--- Supplied material ---
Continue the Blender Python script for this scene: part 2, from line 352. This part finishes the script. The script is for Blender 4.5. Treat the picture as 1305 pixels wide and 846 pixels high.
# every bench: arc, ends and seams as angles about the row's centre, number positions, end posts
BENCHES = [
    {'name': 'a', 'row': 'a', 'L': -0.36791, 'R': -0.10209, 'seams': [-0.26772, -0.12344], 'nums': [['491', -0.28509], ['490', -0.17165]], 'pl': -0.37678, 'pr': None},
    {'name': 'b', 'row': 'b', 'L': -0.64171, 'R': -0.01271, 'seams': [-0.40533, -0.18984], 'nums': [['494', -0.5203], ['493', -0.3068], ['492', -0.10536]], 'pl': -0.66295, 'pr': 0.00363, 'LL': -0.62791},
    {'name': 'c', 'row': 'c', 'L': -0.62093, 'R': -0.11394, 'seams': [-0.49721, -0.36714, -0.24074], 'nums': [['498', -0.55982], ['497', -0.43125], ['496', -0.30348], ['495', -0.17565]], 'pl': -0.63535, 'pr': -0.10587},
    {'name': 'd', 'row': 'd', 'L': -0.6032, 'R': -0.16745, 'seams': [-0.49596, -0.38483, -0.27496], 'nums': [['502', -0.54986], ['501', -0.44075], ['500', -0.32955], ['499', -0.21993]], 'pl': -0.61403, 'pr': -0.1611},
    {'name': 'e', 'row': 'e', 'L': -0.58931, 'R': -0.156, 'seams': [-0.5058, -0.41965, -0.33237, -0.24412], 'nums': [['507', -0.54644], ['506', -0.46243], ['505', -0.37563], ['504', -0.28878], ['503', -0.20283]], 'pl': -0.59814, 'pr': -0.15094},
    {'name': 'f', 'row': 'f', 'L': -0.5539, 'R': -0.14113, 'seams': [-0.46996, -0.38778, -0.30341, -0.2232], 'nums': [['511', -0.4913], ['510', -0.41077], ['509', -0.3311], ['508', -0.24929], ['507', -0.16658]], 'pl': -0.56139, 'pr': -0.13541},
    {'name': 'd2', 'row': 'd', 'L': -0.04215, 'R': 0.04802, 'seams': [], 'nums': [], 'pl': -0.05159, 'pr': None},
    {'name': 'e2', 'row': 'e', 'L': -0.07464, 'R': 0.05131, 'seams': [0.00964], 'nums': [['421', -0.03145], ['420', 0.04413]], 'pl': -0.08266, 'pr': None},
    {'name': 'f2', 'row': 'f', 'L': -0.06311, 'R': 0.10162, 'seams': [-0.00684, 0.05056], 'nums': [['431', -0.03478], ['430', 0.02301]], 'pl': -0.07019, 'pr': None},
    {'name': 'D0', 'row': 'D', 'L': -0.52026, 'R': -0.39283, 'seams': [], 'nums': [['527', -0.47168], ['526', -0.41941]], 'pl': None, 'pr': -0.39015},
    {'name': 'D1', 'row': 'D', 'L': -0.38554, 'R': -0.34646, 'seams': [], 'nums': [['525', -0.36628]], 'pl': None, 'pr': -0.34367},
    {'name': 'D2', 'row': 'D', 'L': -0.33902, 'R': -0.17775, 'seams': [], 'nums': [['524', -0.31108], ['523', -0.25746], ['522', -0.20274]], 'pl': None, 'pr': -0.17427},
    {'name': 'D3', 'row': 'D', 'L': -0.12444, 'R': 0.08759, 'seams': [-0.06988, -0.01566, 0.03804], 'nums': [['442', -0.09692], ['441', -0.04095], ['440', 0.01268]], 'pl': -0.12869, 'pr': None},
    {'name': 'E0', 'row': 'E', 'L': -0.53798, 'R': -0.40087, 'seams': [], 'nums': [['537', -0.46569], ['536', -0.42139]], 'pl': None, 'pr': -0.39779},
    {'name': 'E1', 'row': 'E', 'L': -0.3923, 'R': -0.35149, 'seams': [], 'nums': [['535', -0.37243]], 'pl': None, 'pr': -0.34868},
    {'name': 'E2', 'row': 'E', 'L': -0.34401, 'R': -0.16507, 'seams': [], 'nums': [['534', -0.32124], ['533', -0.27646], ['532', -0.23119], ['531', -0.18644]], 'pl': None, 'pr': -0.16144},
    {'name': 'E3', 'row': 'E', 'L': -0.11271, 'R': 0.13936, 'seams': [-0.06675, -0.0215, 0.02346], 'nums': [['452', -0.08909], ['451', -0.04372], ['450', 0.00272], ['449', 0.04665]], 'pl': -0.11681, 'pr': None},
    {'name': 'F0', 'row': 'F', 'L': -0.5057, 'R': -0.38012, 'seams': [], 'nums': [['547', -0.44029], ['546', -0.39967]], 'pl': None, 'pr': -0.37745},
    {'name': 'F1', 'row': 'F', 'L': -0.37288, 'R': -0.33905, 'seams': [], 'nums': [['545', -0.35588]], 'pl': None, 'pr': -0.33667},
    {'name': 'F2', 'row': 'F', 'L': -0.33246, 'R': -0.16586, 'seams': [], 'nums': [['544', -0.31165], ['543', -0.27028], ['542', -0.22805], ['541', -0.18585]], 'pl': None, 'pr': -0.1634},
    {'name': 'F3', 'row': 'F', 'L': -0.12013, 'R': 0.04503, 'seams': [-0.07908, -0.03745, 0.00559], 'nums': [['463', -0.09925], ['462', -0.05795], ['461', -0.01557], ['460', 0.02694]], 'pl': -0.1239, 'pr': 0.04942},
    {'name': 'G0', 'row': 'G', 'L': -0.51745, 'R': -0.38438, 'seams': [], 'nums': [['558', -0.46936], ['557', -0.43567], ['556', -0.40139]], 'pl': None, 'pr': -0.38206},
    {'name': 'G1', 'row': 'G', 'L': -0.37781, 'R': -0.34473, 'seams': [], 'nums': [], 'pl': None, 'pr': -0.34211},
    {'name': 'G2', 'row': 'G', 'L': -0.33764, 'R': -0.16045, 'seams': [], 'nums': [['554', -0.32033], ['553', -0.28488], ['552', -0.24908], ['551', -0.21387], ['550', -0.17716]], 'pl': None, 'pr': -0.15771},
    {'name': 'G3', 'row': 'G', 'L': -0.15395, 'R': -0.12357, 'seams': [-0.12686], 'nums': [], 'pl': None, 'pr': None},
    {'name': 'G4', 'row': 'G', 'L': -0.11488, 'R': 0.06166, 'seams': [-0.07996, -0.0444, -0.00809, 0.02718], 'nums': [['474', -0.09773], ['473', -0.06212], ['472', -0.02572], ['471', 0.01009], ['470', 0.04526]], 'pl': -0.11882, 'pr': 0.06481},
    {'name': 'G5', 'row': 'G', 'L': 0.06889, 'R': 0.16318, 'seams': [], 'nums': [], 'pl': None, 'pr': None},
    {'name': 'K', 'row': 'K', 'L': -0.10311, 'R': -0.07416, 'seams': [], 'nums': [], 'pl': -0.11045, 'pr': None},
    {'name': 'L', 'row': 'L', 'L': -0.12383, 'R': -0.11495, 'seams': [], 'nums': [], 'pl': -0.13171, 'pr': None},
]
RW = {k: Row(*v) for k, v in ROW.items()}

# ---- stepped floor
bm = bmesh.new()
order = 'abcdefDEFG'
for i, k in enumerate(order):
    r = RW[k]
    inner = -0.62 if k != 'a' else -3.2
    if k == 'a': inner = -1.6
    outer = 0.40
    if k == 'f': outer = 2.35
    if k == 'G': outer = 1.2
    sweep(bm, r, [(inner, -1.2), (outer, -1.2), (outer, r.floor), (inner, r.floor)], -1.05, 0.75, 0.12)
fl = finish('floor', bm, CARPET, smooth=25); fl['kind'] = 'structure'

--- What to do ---
Exactly reproduce every line of the data above.

--- Task output ---
Continue the Blender Python script for this scene: part 2, from line 352. This part finishes the script. The script is for Blender 4.5. Treat the picture as 1305 pixels wide and 846 pixels high.
# every bench: arc, ends and seams as angles about the row's centre, number positions, end posts
BENCHES = [
    {'name': 'a', 'row': 'a', 'L': -0.36791, 'R': -0.10209, 'seams': [-0.26772, -0.12344], 'nums': [['491', -0.28509], ['490', -0.17165]], 'pl': -0.37678, 'pr': None},
    {'name': 'b', 'row': 'b', 'L': -0.64171, 'R': -0.01271, 'seams': [-0.40533, -0.18984], 'nums': [['494', -0.5203], ['493', -0.3068], ['492', -0.10536]], 'pl': -0.66295, 'pr': 0.00363, 'LL': -0.62791},
    {'name': 'c', 'row': 'c', 'L': -0.62093, 'R': -0.11394, 'seams': [-0.49721, -0.36714, -0.24074], 'nums': [['498', -0.55982], ['497', -0.43125], ['496', -0.30348], ['495', -0.17565]], 'pl': -0.63535, 'pr': -0.10587},
    {'name': 'd', 'row': 'd', 'L': -0.6032, 'R': -0.16745, 'seams': [-0.49596, -0.38483, -0.27496], 'nums': [['502', -0.54986], ['501', -0.44075], ['500', -0.32955], ['499', -0.21993]], 'pl': -0.61403, 'pr': -0.1611},
    {'name': 'e', 'row': 'e', 'L': -0.58931, 'R': -0.156, 'seams': [-0.5058, -0.41965, -0.33237, -0.24412], 'nums': [['507', -0.54644], ['506', -0.46243], ['505', -0.37563], ['504', -0.28878], ['503', -0.20283]], 'pl': -0.59814, 'pr': -0.15094},
    {'name': 'f', 'row': 'f', 'L': -0.5539, 'R': -0.14113, 'seams': [-0.46996, -0.38778, -0.30341, -0.2232], 'nums': [['511', -0.4913], ['510', -0.41077], ['509', -0.3311], ['508', -0.24929], ['507', -0.16658]], 'pl': -0.56139, 'pr': -0.13541},
    {'name': 'd2', 'row': 'd', 'L': -0.04215, 'R': 0.04802, 'seams': [], 'nums': [], 'pl': -0.05159, 'pr': None},
    {'name': 'e2', 'row': 'e', 'L': -0.07464, 'R': 0.05131, 'seams': [0.00964], 'nums': [['421', -0.03145], ['420', 0.04413]], 'pl': -0.08266, 'pr': None},
    {'name': 'f2', 'row': 'f', 'L': -0.06311, 'R': 0.10162, 'seams': [-0.00684, 0.05056], 'nums': [['431', -0.03478], ['430', 0.02301]], 'pl': -0.07019, 'pr': None},
    {'name': 'D0', 'row': 'D', 'L': -0.52026, 'R': -0.39283, 'seams': [], 'nums': [['527', -0.47168], ['526', -0.41941]], 'pl': None, 'pr': -0.39015},
    {'name': 'D1', 'row': 'D', 'L': -0.38554, 'R': -0.34646, 'seams': [], 'nums': [['525', -0.36628]], 'pl': None, 'pr': -0.34367},
    {'name': 'D2', 'row': 'D', 'L': -0.33902, 'R': -0.17775, 'seams': [], 'nums': [['524', -0.31108], ['523', -0.25746], ['522', -0.20274]], 'pl': None, 'pr': -0.17427},
    {'name': 'D3', 'row': 'D', 'L': -0.12444, 'R': 0.08759, 'seams': [-0.06988, -0.01566, 0.03804], 'nums': [['442', -0.09692], ['441', -0.04095], ['440', 0.01268]], 'pl': -0.12869, 'pr': None},
    {'name': 'E0', 'row': 'E', 'L': -0.53798, 'R': -0.40087, 'seams': [], 'nums': [['537', -0.46569], ['536', -0.42139]], 'pl': None, 'pr': -0.39779},
    {'name': 'E1', 'row': 'E', 'L': -0.3923, 'R': -0.35149, 'seams': [], 'nums': [['535', -0.37243]], 'pl': None, 'pr': -0.34868},
    {'name': 'E2', 'row': 'E', 'L': -0.34401, 'R': -0.16507, 'seams': [], 'nums': [['534', -0.32124], ['533', -0.27646], ['532', -0.23119], ['531', -0.18644]], 'pl': None, 'pr': -0.16144},
    {'name': 'E3', 'row': 'E', 'L': -0.11271, 'R': 0.13936, 'seams': [-0.06675, -0.0215, 0.02346], 'nums': [['452', -0.08909], ['451', -0.04372], ['450', 0.00272], ['449', 0.04665]], 'pl': -0.11681, 'pr': None},
    {'name': 'F0', 'row': 'F', 'L': -0.5057, 'R': -0.38012, 'seams': [], 'nums': [['547', -0.44029], ['546', -0.39967]], 'pl': None, 'pr': -0.37745},
    {'name': 'F1', 'row': 'F', 'L': -0.37288, 'R': -0.33905, 'seams': [], 'nums': [['545', -0.35588]], 'pl': None, 'pr': -0.33667},
    {'name': 'F2', 'row': 'F', 'L': -0.33246, 'R': -0.16586, 'seams': [], 'nums': [['544', -0.31165], ['543', -0.27028], ['542', -0.22805], ['541', -0.18585]], 'pl': None, 'pr': -0.1634},
    {'name': 'F3', 'row': 'F', 'L': -0.12013, 'R': 0.04503, 'seams': [-0.07908, -0.03745, 0.00559], 'nums': [['463', -0.09925], ['462', -0.05795], ['461', -0.01557], ['460', 0.02694]], 'pl': -0.1239, 'pr': 0.04942},
    {'name': 'G0', 'row': 'G', 'L': -0.51745, 'R': -0.38438, 'seams': [], 'nums': [['558', -0.46936], ['557', -0.43567], ['556', -0.40139]], 'pl': None, 'pr': -0.38206},
    {'name': 'G1', 'row': 'G', 'L': -0.37781, 'R': -0.34473, 'seams': [], 'nums': [], 'pl': None, 'pr': -0.34211},
    {'name': 'G2', 'row': 'G', 'L': -0.33764, 'R': -0.16045, 'seams': [], 'nums': [['554', -0.32033], ['553', -0.28488], ['552', -0.24908], ['551', -0.21387], ['550', -0.17716]], 'pl': None, 'pr': -0.15771},
    {'name': 'G3', 'row': 'G', 'L': -0.15395, 'R': -0.12357, 'seams': [-0.12686], 'nums': [], 'pl': None, 'pr': None},
    {'name': 'G4', 'row': 'G', 'L': -0.11488, 'R': 0.06166, 'seams': [-0.07996, -0.0444, -0.00809, 0.02718], 'nums': [['474', -0.09773], ['473', -0.06212], ['472', -0.02572], ['471', 0.01009], ['470', 0.04526]], 'pl': -0.11882, 'pr': 0.06481},
    {'name': 'G5', 'row': 'G', 'L': 0.06889, 'R': 0.16318, 'seams': [], 'nums': [], 'pl': None, 'pr': None},
    {'name': 'K', 'row': 'K', 'L': -0.10311, 'R': -0.07416, 'seams': [], 'nums': [], 'pl': -0.11045, 'pr': None},
    {'name': 'L', 'row': 'L', 'L': -0.12383, 'R': -0.11495, 'seams': [], 'nums': [], 'pl': -0.13171, 'pr': None},
]
RW = {k: Row(*v) for k, v in ROW.items()}

# ---- stepped floor
bm = bmesh.new()
order = 'abcdefDEFG'
for i, k in enumerate(order):
    r = RW[k]
    inner = -0.62 if k != 'a' else -3.2
    if k == 'a': inner = -1.6
    outer = 0.40
    if k == 'f': outer = 2.35
    if k == 'G': outer = 1.2
    sweep(bm, r, [(inner, -1.2), (outer, -1.2), (outer, r.floor), (inner, r.floor)], -1.05, 0.75, 0.12)
fl = finish('floor', bm, CARPET, smooth=25); fl['kind'] = 'structure'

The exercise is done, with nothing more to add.